Со смертью матери очень тяжело стало и сестре Кате: мужа, Александра Карловича Вольницкого, она потеряла еще год назад и теперь осталась одна с тремя дочерьми на руках. В первых числах января наступившего 1920 года Кустодиев получил письмо от Анисимова и вновь остро и по-хорошему позавидовал его скитальческому образу жизни. Как бы хотелось так же поколесить по городам и весям, как Александр Иванович! Но, увы…
Анисимов писал: «Дорогой, милый Борис Михайлович, как хотелось бы сейчас увидеть Вас, обнять, поцеловать и о Многом-многом поговорить… Большая тревога за Вас и Ваших близких… Как можно жить еще в Питере и не умереть от голода и холода (о душевной тоске, о сердечной опустошенности я уже умалчиваю).
Моя жизнь проходит в безмерных и бездосужих скитаниях. В декабре в Товгу (монастырь под Ярославлем), Ростов Великий, Кашин (Тверс. губ.), Кострома. В Товге и Костроме расчищал три чудотворных иконы…
Когда я был в Костроме, стояли адские морозы (39° по Цельсию).
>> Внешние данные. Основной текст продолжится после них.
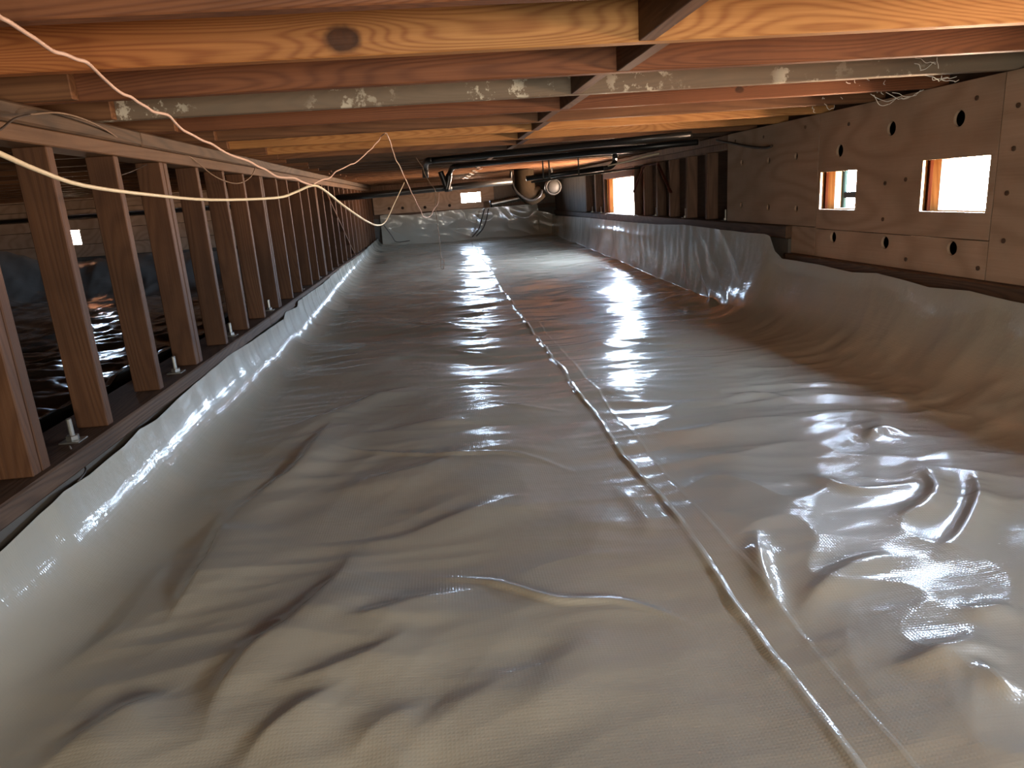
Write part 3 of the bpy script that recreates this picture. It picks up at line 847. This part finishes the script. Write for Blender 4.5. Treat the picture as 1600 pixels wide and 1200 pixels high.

Но мир вокруг был несказанно прекрасен, и я вспоминал Вас. Небо было ярко-ярко синее, сияло солнце, и деревья, преимущественно березы, все были как сметаной облиты — так густ был иней… За эти дни я даже немного отдохнул, думаю: так царственно хороша была природа… Я жду от Вас хоть маленького известия, и Вы должны мне его послать. Не оставляйте меня в тревожном и томительном неведении относительно всей Вашей семьи…» [416]
Прочитав письмо, Кустодиев подумал, что сам он, неоднократно проезжая через Кострому и останавливаясь там, зимой никогда в ней не бывал. С ответом на столь сердечное письмо медлить не стоило.